Bills relating to the St. Louis MLS stadium project have been filed by city aldermen, putting some major aspects of the plan closer to possible approval.
Slated for a site west of Union Station in downtown St. Louis, the new MLS stadium is scheduled to open in 2022, coinciding with the launch of the city’s expansion team. It is being planned as part of a larger $461-million project that will be primarily financed through private dollars from the team’s ownership group, with some tax incentives in play.
On Friday, two pieces of legislation were introduced at the local level to help push the agreement forward, including Board Bill 215 and Board Bill 216, which will authorize the redevelopment plan for the project. The legislation would be key to the stadium process in a few areas, including the implementation of two separate one-cent sales taxes on items sold at the stadium–including tickets, food and beverage, and more–that would be levied by new community improvement and transportation development districts. The legislation is not final at this point, and it is scheduled to be discussed by a committee on Wednesday, but the bills would spell out some key terms of the stadium agreement. More from the St. Louis Post-Dispatch:
Aldermen introduced two bills that “begin the process of codifying the deal we put together,” Aldermanic President Lewis Reed, the primary sponsor, told reporters….
Among other things, Friday’s legislation calls for two separate 1-cent sales taxes on food, drinks, tickets and other items sold at the stadium.
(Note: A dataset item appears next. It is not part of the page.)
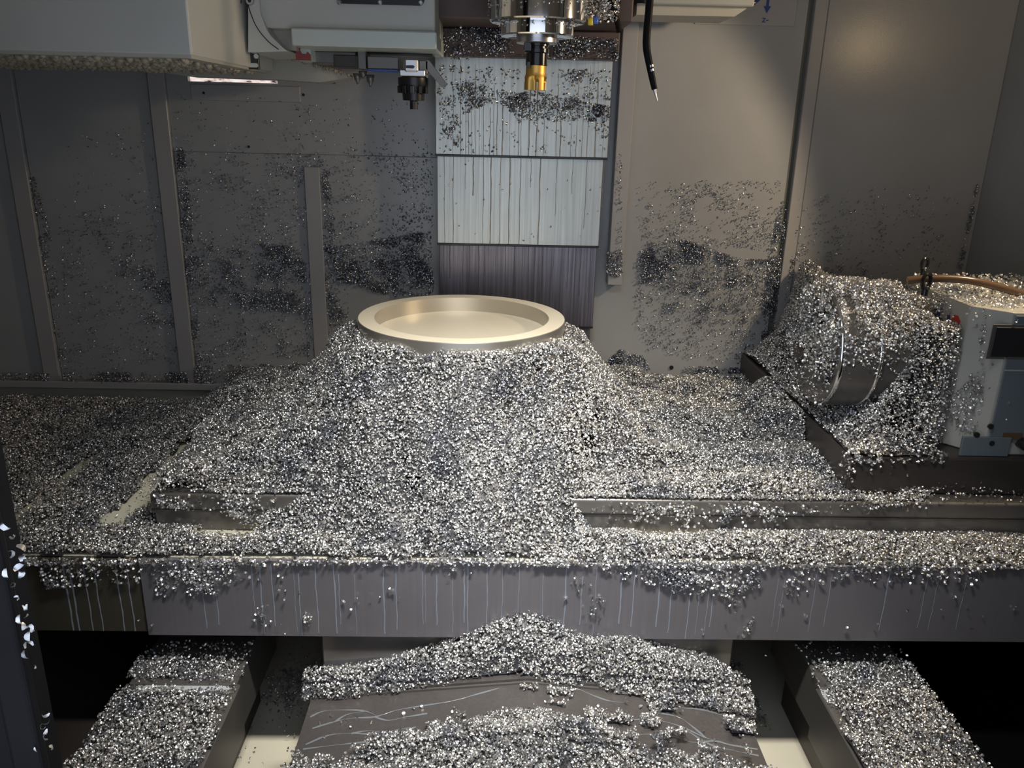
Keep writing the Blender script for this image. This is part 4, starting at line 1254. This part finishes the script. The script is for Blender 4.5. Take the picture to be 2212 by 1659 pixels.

They would be levied by new community improvement and transportation development districts.
“If you do not attend a game, you do not pay” the tax, Reed said.
But city leaders and the ownership group have yet to decide whether also to seek a third 1-cent sales tax at the stadium site through the city Port Authority.
The club’s ownership group features members of Enterprise Holding’s Taylor family—including Enterprise Holdings Foundation president Carolyn Kindle Betz—and Worldwide Technology CEO Jim Kavanaugh. The stadium project calls for the facility to anchor redevelopment in the Downtown West district, which will include the construction of practice fields and other team facilities. St. Louis is slated to be one of two expansion teams that begins MLS play in 2022, joined by Sacramento.
Rendering courtesy HOK and Snow Kreilich Architects.